Originally Posted by Olas
fumoto or vacuum out the top or fab a steel pan with a proper plug.


1. you can't suction oil out of the 2.7. The dipstick path has restricted flow. Which also means you have to know what you put in there. People overfill these when the stick reads low immediately after refilling, then add more, then uhoh.

2. it's a messy design, OTOH the clip is easy to use, and I have no issues with a stuck drain bolt.

3. the splash is ridiculous.

4. I've picked up the overpriced ronin plug for next OC. I think it will be a slower process with it than with the oem plug, but I'm interested in trying it with a hose to see if I like it.

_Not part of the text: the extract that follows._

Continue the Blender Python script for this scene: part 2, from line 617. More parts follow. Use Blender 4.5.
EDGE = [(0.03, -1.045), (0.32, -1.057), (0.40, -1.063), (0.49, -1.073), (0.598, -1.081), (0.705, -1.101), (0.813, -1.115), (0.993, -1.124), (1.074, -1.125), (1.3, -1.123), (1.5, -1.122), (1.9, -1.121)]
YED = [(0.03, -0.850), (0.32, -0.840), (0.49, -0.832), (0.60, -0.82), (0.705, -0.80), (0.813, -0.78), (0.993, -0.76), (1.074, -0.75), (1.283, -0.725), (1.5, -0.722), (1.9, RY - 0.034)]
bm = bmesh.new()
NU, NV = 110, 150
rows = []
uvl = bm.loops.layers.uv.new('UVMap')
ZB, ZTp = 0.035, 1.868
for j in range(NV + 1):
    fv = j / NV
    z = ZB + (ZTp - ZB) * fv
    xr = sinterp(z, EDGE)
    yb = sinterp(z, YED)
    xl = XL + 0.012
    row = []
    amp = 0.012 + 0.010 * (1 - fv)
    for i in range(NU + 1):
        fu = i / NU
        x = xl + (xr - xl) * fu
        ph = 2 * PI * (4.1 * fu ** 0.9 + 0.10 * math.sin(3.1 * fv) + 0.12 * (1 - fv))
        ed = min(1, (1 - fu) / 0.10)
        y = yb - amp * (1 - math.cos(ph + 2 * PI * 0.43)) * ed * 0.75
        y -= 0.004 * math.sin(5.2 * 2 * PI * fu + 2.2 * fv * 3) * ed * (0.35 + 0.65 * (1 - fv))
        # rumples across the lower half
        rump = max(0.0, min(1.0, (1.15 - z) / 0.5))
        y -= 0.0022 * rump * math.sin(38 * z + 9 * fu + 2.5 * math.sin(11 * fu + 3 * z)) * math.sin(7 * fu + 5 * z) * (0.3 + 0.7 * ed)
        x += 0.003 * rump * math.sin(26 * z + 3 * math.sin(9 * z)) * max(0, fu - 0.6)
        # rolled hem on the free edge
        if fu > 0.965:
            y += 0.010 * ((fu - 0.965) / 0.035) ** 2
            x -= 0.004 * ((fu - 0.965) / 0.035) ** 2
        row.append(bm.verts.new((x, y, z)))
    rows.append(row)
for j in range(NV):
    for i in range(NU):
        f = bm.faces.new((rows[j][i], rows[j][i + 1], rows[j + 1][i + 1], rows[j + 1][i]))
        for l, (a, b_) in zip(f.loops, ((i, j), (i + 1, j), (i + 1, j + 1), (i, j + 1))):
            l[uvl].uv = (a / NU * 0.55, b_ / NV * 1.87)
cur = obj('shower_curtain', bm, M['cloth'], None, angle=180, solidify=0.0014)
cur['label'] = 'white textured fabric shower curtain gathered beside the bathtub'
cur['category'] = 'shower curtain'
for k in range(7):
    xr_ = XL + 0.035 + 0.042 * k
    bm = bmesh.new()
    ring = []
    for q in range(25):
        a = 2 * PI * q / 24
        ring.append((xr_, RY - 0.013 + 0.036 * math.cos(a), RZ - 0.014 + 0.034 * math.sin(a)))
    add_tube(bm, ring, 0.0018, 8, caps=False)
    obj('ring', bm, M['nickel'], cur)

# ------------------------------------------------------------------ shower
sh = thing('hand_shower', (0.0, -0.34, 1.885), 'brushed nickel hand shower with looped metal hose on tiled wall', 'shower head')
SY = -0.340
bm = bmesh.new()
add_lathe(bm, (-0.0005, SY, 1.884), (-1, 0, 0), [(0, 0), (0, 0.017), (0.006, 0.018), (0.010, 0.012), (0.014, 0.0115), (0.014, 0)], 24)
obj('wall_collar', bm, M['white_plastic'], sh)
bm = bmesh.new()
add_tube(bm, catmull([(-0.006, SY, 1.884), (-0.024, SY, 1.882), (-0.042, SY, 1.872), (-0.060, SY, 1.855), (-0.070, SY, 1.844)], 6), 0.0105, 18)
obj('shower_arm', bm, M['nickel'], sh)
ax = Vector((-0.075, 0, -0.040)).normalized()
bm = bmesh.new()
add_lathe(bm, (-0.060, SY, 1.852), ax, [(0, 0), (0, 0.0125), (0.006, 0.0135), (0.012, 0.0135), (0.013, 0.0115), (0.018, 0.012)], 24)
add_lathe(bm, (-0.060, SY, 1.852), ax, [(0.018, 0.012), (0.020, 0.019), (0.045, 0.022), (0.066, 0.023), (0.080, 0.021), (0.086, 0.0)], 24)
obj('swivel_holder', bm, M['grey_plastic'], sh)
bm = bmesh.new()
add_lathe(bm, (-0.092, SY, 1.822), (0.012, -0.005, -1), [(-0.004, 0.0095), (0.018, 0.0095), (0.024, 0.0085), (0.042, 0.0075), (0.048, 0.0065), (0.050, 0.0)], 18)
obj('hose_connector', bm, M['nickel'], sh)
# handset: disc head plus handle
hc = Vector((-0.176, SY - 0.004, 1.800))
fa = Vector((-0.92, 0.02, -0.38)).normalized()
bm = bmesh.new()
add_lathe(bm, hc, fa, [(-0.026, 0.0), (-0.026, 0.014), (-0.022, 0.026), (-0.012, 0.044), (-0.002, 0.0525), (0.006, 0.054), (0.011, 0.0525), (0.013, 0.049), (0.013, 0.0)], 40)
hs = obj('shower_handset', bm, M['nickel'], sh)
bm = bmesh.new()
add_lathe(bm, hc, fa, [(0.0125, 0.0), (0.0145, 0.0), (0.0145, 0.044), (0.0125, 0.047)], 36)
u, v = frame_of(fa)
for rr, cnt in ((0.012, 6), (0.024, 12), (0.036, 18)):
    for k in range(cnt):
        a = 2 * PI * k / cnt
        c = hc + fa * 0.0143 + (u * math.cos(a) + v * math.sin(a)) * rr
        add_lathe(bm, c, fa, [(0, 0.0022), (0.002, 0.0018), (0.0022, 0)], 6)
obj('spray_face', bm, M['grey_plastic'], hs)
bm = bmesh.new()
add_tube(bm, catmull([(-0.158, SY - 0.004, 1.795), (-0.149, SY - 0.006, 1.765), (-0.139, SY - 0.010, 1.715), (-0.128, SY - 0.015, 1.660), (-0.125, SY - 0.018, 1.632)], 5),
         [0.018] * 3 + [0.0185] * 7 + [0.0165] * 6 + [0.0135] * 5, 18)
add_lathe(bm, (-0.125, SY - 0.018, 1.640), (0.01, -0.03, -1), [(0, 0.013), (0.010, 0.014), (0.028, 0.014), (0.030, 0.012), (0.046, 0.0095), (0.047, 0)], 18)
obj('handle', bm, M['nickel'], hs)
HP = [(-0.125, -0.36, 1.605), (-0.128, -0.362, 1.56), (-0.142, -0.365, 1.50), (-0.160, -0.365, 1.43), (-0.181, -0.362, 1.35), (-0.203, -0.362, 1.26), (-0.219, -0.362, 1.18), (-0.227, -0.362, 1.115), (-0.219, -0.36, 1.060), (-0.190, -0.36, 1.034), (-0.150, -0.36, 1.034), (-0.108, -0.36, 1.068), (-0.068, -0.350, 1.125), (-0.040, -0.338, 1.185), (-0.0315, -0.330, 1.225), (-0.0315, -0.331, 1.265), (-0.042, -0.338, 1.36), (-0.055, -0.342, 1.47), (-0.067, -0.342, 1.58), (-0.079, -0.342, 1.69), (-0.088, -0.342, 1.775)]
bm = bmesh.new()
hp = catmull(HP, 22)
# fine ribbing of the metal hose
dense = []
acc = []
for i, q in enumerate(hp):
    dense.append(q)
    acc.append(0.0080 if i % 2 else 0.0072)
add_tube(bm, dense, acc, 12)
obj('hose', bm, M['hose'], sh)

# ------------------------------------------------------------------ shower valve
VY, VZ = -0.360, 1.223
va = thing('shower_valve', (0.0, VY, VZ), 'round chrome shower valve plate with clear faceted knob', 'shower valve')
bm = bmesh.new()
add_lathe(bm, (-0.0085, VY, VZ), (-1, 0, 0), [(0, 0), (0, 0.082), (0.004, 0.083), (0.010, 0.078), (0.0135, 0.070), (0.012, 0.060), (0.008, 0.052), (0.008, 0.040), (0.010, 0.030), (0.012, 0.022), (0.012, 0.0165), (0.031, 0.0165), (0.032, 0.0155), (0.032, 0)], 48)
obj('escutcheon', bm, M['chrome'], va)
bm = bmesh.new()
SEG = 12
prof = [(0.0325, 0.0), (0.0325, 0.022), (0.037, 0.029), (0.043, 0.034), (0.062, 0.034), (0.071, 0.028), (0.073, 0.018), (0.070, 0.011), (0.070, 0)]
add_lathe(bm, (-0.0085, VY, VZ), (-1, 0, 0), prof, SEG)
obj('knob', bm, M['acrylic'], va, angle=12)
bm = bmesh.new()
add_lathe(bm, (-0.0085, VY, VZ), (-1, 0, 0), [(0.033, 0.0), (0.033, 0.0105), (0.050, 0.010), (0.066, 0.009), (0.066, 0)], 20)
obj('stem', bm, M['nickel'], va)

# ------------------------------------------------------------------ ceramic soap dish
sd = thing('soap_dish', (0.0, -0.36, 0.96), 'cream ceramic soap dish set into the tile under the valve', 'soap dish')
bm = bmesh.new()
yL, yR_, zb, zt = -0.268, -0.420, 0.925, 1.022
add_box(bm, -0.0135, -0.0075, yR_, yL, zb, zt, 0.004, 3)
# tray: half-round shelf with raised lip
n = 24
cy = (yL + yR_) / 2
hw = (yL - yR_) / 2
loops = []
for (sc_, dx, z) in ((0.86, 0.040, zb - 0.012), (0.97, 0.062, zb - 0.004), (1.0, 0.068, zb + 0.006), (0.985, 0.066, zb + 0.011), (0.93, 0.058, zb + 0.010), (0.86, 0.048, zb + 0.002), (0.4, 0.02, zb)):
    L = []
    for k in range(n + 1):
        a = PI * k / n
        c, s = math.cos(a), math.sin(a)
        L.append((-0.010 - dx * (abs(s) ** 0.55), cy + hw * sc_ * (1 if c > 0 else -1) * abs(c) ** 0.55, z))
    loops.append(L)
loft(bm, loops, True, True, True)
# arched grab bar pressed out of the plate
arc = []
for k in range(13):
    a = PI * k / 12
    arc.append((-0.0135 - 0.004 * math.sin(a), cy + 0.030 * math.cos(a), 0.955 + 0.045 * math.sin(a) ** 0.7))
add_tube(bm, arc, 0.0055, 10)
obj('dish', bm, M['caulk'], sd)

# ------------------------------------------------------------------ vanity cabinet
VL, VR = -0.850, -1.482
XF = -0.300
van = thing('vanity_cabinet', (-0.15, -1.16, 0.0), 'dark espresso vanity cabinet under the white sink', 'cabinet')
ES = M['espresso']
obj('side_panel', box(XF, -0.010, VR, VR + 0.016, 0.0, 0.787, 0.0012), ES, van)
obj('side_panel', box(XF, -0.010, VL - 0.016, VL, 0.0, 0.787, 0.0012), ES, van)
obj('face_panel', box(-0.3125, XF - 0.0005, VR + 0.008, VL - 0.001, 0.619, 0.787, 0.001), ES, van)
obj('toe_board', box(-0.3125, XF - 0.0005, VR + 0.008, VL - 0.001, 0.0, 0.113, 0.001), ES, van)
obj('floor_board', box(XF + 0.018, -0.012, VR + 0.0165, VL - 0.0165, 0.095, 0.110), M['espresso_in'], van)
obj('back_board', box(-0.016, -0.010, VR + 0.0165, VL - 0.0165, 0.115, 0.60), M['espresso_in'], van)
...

I'm under this thing less than 2x per year, running 10-30 syn to at least 7,500 miles, unlike in the past when it was every quarter with every car in the family - there may be an added PITA for splash control, but it's not as often as "old school." I'm more concerned about 2 recalls, the beginning or rear end whine, and a full dashboard removal for a busted recirc servo, all within 2 years of ownership. Drives and handles like a dream, though, and has the best mpg I've known in such a beast.
 
Use a 1 gallon zip lock freezer bag when you remove the drain plug. Slide the bag over the plug and use the bag to catch and direct the used oil into your catch pan. Just wear gloves if the oil is warm. I have done this for years when removing filters and drain plugs that are in a horrible positions and I want to avoid huge spills and splatters.
 
I watched some of the YouTube vidoes about this drain plug and it truly does look messy. But I don't like that expensive aftermarket solution either. It will leave quite a bit of oil inside from the looks of it.
I would probably rig up a funnel with a metal screen to catch the plug.